La razón de esta aparente paradoja debe buscarse probablemente en el pasado de América, en la experiencia de en un país colonial establecer la ley frente a la ausencia de ley; una experiencia que culminó en la fundación de un nuevo cuerpo político y el establecimiento de una nueva ley del país en la Revolución Americana, pero que no concluyó aquí. Pues una experiencia similar fue la que más tarde se desplegó con la colonización del continente, así como con la integración de múltiples oleadas de inmigrantes a lo largo del siglo pasado. En cada una de estas ocasiones la ley hubo de confirmarse de nuevas contra la anomia que es inherente en todas las gentes desarraigadas.

Pienso que otra peculiaridad de la sociedad americana es más relevante en la situación presente. La libertad de reunión se cuenta entre los derechos cruciales, más celebrados y, acaso, más peligrosos de los ciudadanos americanos.
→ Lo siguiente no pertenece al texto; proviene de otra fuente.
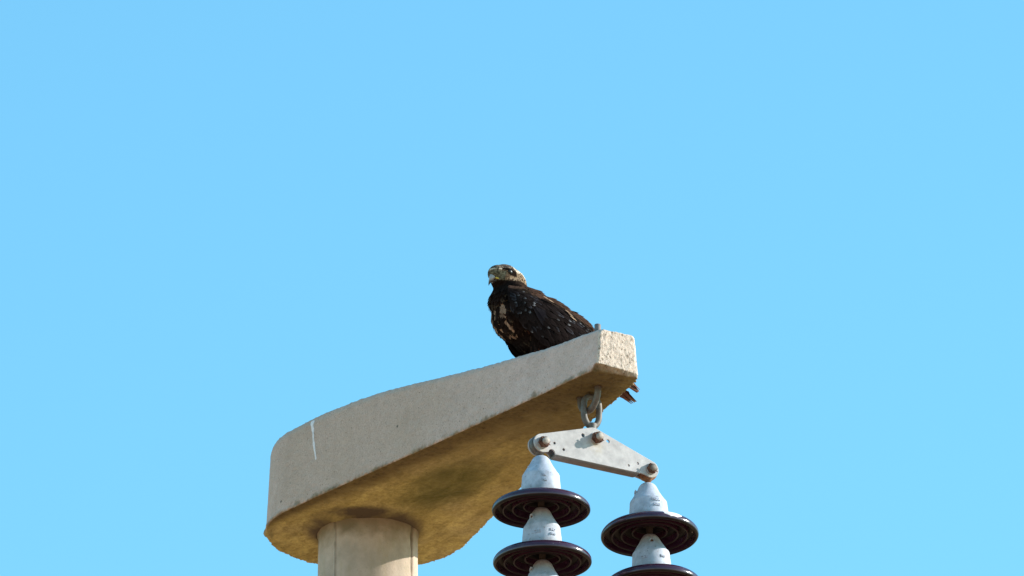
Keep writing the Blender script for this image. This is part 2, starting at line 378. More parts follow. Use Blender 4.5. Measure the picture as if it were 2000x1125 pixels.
# ------------------------------------------------------------------ bracket (x along the arm, y across, z up from its underside)
br = empty('concrete_bracket', (0, 0, Z0), RZ)
tag(br, 'tapering grey concrete bracket arm on the pole, brown stained underneath', 'bracket')
HA = [-0.28, 0, 0.11, 0.22, 0.30, 0.45, 0.63, 0.78, 0.93, 1.02, 1.11, 1.20, 1.27, 1.36]; HH = [0.236, 0.238, 0.242, 0.242, 0.238, 0.226, 0.199, 0.177, 0.156, 0.146, 0.134, 0.126, 0.124, 0.113]
def top_h(a):
    return 0.25*interp(a-0.04, HA, HH) + 0.5*interp(a, HA, HH) + 0.25*interp(a+0.04, HA, HH)
LT = 1.343
def outline(ins):
    r = 0.277 - ins; pts = []
    a0 = math.asin(0.1575)
    for k in range(61):                                   # collar arc round the pole, from the near side to the far side
        t = -math.pi/2 + a0 - (math.pi + 2*a0)*0 - k/60*(math.pi + 2*a0)*1
        t = -(math.pi/2 - a0) - k/60*(2*math.pi - 2*(math.pi/2 - a0))
        pts.append((r*math.cos(t), r*math.sin(t)))
    w1 = 0.0665 - ins
    x0, y0 = pts[-1]; c = 0.010
    for k in range(1, 24):
        t = k/24; pts.append((x0+(LT-c-x0)*t, y0+(w1-y0)*t - 0.012*math.sin(math.pi*t)**2*(1 if 0.1 < t else 0)))
    pts += [(LT-c, w1), (LT-c*0.3, w1-c*0.3), (LT, w1-c)]
    for k in range(1, 6): pts.append((LT, (w1-c)*(1-k/6*2)))
    pts += [(LT, -w1+0.006), (LT-0.006, -w1)]
    x1, y1 = pts[0]
    for k in range(1, 24):
        t = k/24; pts.append((LT-0.006+(x1-LT+0.006)*t, -w1+(y1+w1)*t + 0.010*math.sin(math.pi*t)**2*(1-t)))
    return pts
levels = []
for t, ins in [(0, 0.0), (0.12, 0.0015), (0.5, 0.006), (0.93, 0.0105), (1.0, 0.016)]:
    ring = []
    for (x, y) in outline(ins):
        z = t*top_h(x)
        if t == 0 and x > LT-0.03: z += 0.0
        brk = max(0, min(1, (0.05 - y)/0.11))              # bottom arris of the end broken away at the near corner
        if t == 0 and x > LT-0.012: x -= 0.004 + 0.018*brk
        if t == 0.12 and x > LT-0.012: z += 0.007*brk - 0.003
        ring.append((x, y, z))
    levels.append(ring)
N = len(levels[0]); vs = [p for r_ in levels for p in r_]; fs = []
for i in range(len(levels)-1):
    for k in range(N):
        k2 = (k+1) % N; fs.append((i*N+k, (i+1)*N+k, (i+1)*N+k2, i*N+k2))
def capface(base, rev):
    """strips across the arm, joining near-side to far-side outline points"""
    out = []
    i, j = 0, N-1
    idx = list(range(N))
    # simple ear-free cap: fan of triangles about the axis is avoided by pairing mirrored points
    bm = bmesh.new(); bv = [bm.verts.new((levels[base][k][0], levels[base][k][1], 0)) for k in idx]
    f = bm.faces.new(bv); r_ = bmesh.ops.triangulate(bm, faces=[f]); bm.verts.index_update()
    for q in bm.faces: out.append(tuple(v.index + base*N for v in q.verts))
    bm.free(); return out
fs += capface(0, False) + capface(len(levels)-1, True)
bme = voxel(vs, fs, 0.0036)
nv = len(bme.vertices)
und = [0.0]*nv; endf = [0.0]*nv; dirt_and_shade = [0.0]*nv; newco = []
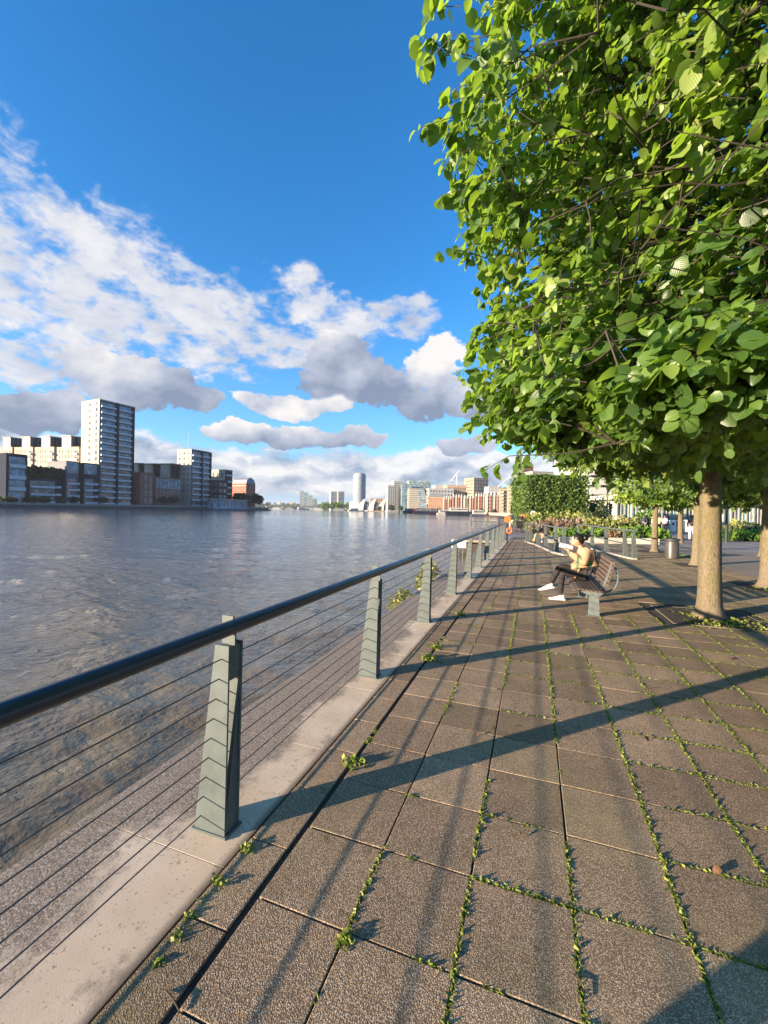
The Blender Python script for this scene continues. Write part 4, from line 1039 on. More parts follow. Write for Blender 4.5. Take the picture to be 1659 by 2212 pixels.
MB().tube([(0, 0, 0), (0, 0, 1.9)], .03, 8).build('pole', M_STEEL, sg); MB().tube([(0, -.05, 1.65), (0, -.03, 1.65)], .26, 18).build('disc', M_WPOLE, sg)
wb = empty('notice_board', (-2.36, 14.2, 0), R(10), 'blank white board on the outer edge of the river wall beyond the railing', 'notice board')
MB().box(-.24, .24, -.012, .012, .46, .72).build('board', paint('white_board', (.80, .78, .75), .5), wb); MB().box(-.15, -.11, .013, .05, -.12, .68).box(.11, .15, .013, .05, -.12, .68).build('brackets', M_STEEL, wb)
for (px0, px1, yt, col, lab) in ((1447, 1459, 1124, M_WPOLE, 'white upright display panel left of the grey cabinet on the plaza'), (1460, 1478, 1124, M_STEEL, 'grey cabinet between two white panels on the plaza'), (1479, 1488, 1123, M_WPOLE, 'narrow white display panel right of the grey cabinet')):
    d = 42; a0, a1 = ray(px0, 1140)[0], ray(px1, 1140)[0]; z = zat(px0, yt, d)
    e = empty('display_panel' if col is M_WPOLE else 'cabinet', c2w((a0 + a1) / 2 * d, d), HEAD, lab, 'display panel' if col is M_WPOLE else 'cabinet'); w = (a1 - a0) * d / 2
    MB().bbox(-w, w, -.12, .12, .08, z, .02).build('panel' if col is M_WPOLE else 'body', col, e); MB().box(-w * .8, w * .8, -.10, .10, 0, .08).build('base', M_STEEL, e)
    if col is M_WPOLE: MB().box(-w * .5, w * .3, -.128, -.122, z * .62, z * .8).build('poster', BLK, e)

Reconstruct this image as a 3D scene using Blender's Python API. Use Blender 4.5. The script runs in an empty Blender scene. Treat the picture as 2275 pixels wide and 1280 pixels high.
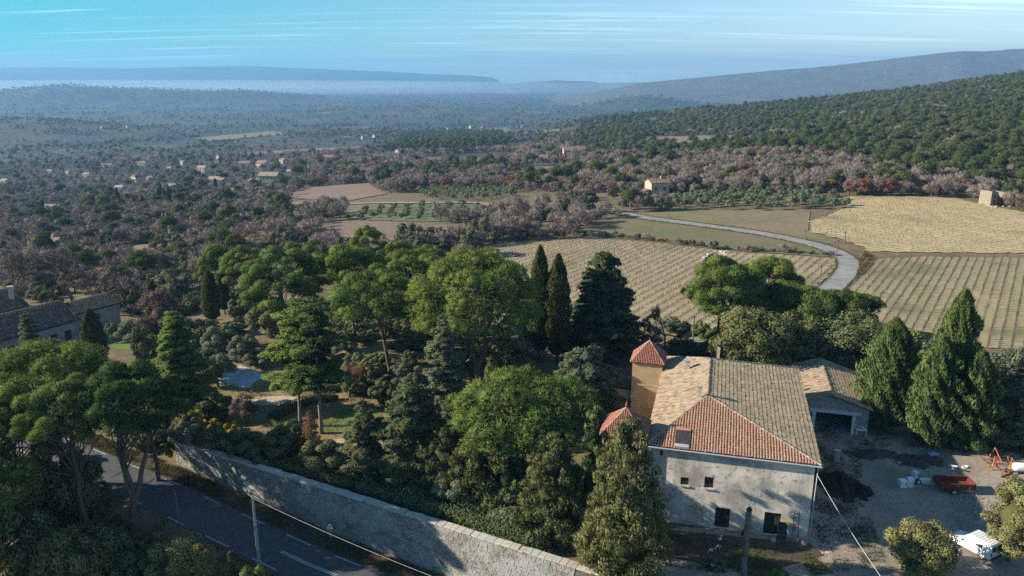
import bpy, math, random
import numpy as np
from mathutils import Vector, Matrix
from mathutils.geometry import delaunay_2d_cdt

# ------------------------------------------------------------------ camera, sky, sun, exposure
scene = bpy.context.scene
COL = scene.collection
W0, H0, FPX, CAMH, PITCH = 2275.0, 1280.0, 1750.0, 42.0, math.radians(15.2)
cam_d = bpy.data.cameras.new("camera")
cam = bpy.data.objects.new("camera", cam_d)
COL.objects.link(cam)
cam.location = (0, 0, CAMH)
cam.rotation_euler = (math.pi / 2 - PITCH, 0, 0)
cam_d.sensor_width = 36.0
cam_d.lens = 36.0 * FPX / W0
cam_d.clip_start = 0.5
cam_d.clip_end = 60000
scene.camera = cam

SUN_EL = math.radians(24.5)
SUN_AZ = math.radians(-89.0)          # from +Y towards +X: the sun stands to the left
to_sun = Vector((math.sin(SUN_AZ) * math.cos(SUN_EL), math.cos(SUN_AZ) * math.cos(SUN_EL), math.sin(SUN_EL)))
sun_d = bpy.data.lights.new("sun", 'SUN')
sun_d.energy = 4.5
sun_d.angle = math.radians(0.5)
sun_d.color = (1.0, 0.90, 0.74)
sun = bpy.data.objects.new("sun", sun_d)
COL.objects.link(sun)
sun.rotation_euler = to_sun.to_track_quat('Z', 'Y').to_euler()

world = bpy.data.worlds.new("World")
scene.world = world
world.use_nodes = True
wn, wl = world.node_tree.nodes, world.node_tree.links
wn.clear()
w_out = wn.new('ShaderNodeOutputWorld')
w_bg = wn.new('ShaderNodeBackground')
w_bg.inputs['Strength'].default_value = 0.092
w_sky = wn.new('ShaderNodeTexSky')
w_sky.sky_type = 'NISHITA'
w_sky.sun_disc = False
w_sky.sun_elevation = SUN_EL
w_sky.sun_rotation = SUN_AZ
w_sky.altitude = 300
w_sky.air_density = 1.0
w_sky.dust_density = 0.15
w_sky.ozone_density = 3.5


def wnode(t, **k):
    n = wn.new(t)
    for a, b in k.items():
        setattr(n, a, b)
    return n


def wmath(op, a, b=None, clamp=False):
    n = wnode('ShaderNodeMath', operation=op)
    n.use_clamp = clamp
    for i, s in enumerate((a, b)):
        if s is None:
            continue
        if isinstance(s, (int, float)):
            n.inputs[i].default_value = s
        else:
            wl.new(s, n.inputs[i])
    return n.outputs[0]


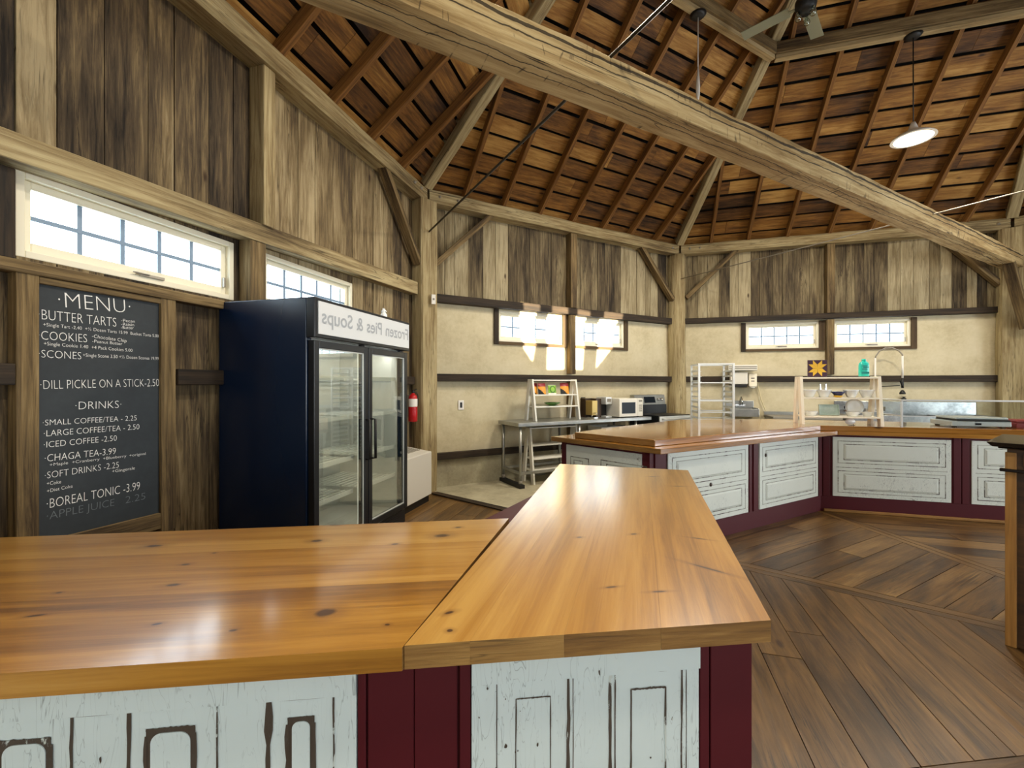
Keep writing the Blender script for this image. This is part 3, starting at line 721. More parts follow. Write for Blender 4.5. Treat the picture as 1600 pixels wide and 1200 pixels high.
# end panel
de = (F0 - E0); Le = de.length; ang = math.atan2(de.y, de.x)
m = MB(); W = Le - .14
frontpanel(m, W, .655, [(.05, .27, .34, .55, False), (.09, .2, .36, .52, True), (.40, .86, .36, .56, False), (.46, .80, .39, .53, True)], gw=.008, y=-.014, th=.018)
m.xf(inv @ (Matrix.Translation(E0 + de.normalized() * .07 + Vector((0, 0, .178))) @ Matrix.Rotation(ang, 4, 'Z'))).build('end_panel', ['whitefar', 'worn'], isl)
# worktop slab and raised tier
def offl(i, v): return (WP(i, 0, v, 0), Dh(HD[i]))
VL2, VR3, VT2 = 3.09, 3.02, 2.975
S0 = WP(2, .89, VL2, 0); S1 = isect(*offl(2, VL2), *offl(3, VR3)); S2 = WP(3, 3.55, VR3, 0); S3 = WP(3, 3.6, 2.2, 0); S4 = WP(3, .9, 2.15, 0); S5 = WP(2, 2.8, 1.66, 0); S6 = WP(2, .60, 1.98, 0)
m = MB()
mid = isect(*offl(2, VL2), S1, (CEN - OC[3]).normalized())
m.prism([xy(p) for p in (S0, S1, S4, S5, S6)], ZB + .001, ZL, udir=xy(Dh(61)), mside=1); m.prism([xy(p) for p in (S1, S2, S3, S4)], ZB + .001, ZL, udir=xy(Dh(106)), mside=0)
tag(m.world('island_worktop', ['pine_island', 'endgrain'], (S1.x, S1.y, ZB), rz(2), bevel=.004), 'lower varnished pine slab lying on the bent kitchen island', 'worktop')
T0 = WP(2, .95, VT2, 0); T1 = isect(*offl(2, VT2), *offl(3, VR3)); T6 = WP(2, .72, 2.2, 0); T7 = WP(2, .97, 2.12, 0)
m = MB(); m.prism([xy(p) for p in (T0, T1, S4, S5, T7, T6)], ZL + .001, ZT, udir=xy(Dh(61)), mside=1); m.prism([xy(p) for p in (T1, S2, S3, S4)], ZL + .001, ZT, udir=xy(Dh(106)))
tag(m.world('raised_counter_top', ['pine_island', 'endgrain'], (T1.x, T1.y, ZL), rz(2), bevel=.004), 'upper varnished pine tier set back on the island worktop, carrying the bowl display', 'worktop')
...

Cada vez que Washington no se muestra receptivo a lo que un número suficientemente grande de ciudadanos reclama, brota el peligro de violencia. Como la consecuencia de un poder frustrado, la violencia -el tomarse la justicia por la propia mano- es quizá más probable en América que en otros países.

Acabamos de atravesar un período en que la oposición a nuestras sangrientas aventuras imperialistas -a la que empezaron dando voz los campus univeristarios por razones fundamentalmente morales, y a la que apoyó el veredicto casi unánime de la opinión más cualificada del país con mucho- no sólo no encontró eco, sino que fue tratada por la Administración con abierto desprecio. Tal oposición, aprendida en la escuela de los movimientos de derechos civiles de los primeros sesenta, movimientos poderosos y no violentos, llegó así a las calles más y más enconada contra el «sistema» como tal. Pero el maleficio se rompió, y el peligro de violencia, inherente a la desafección de toda una generación, se conjuró cuando el senador McCarthy hizo de su persona el vínculo entre la oposición en el Senado y la oposición en las calles *1. Él mismo dijo que había querido «poner a prueba el sistema», y los resultados, aunque todavía no concluyentes, han sido tranquilizadores en algunos aspectos importantes. No sólo la presión popular ha forzado un cambio de política, al menos provisional; también se ha demostrado con qué rapidez la generación más joven puede «desalienarse», aprovechando la primera oportunidad no de abolir el sistema sino de hacerlo funcionar de nuevo.

El factor del racismo es el único con respecto al cual cabría hablar de una veta de violencia tan hondamente arraigada en la sociedad americana como para parecer «natural». «La violencia racial estuvo presente casi desde el inicio de la experiencia americana», tal como lo ha expresado el espléndido Informe sobre los Desórdenes Civiles.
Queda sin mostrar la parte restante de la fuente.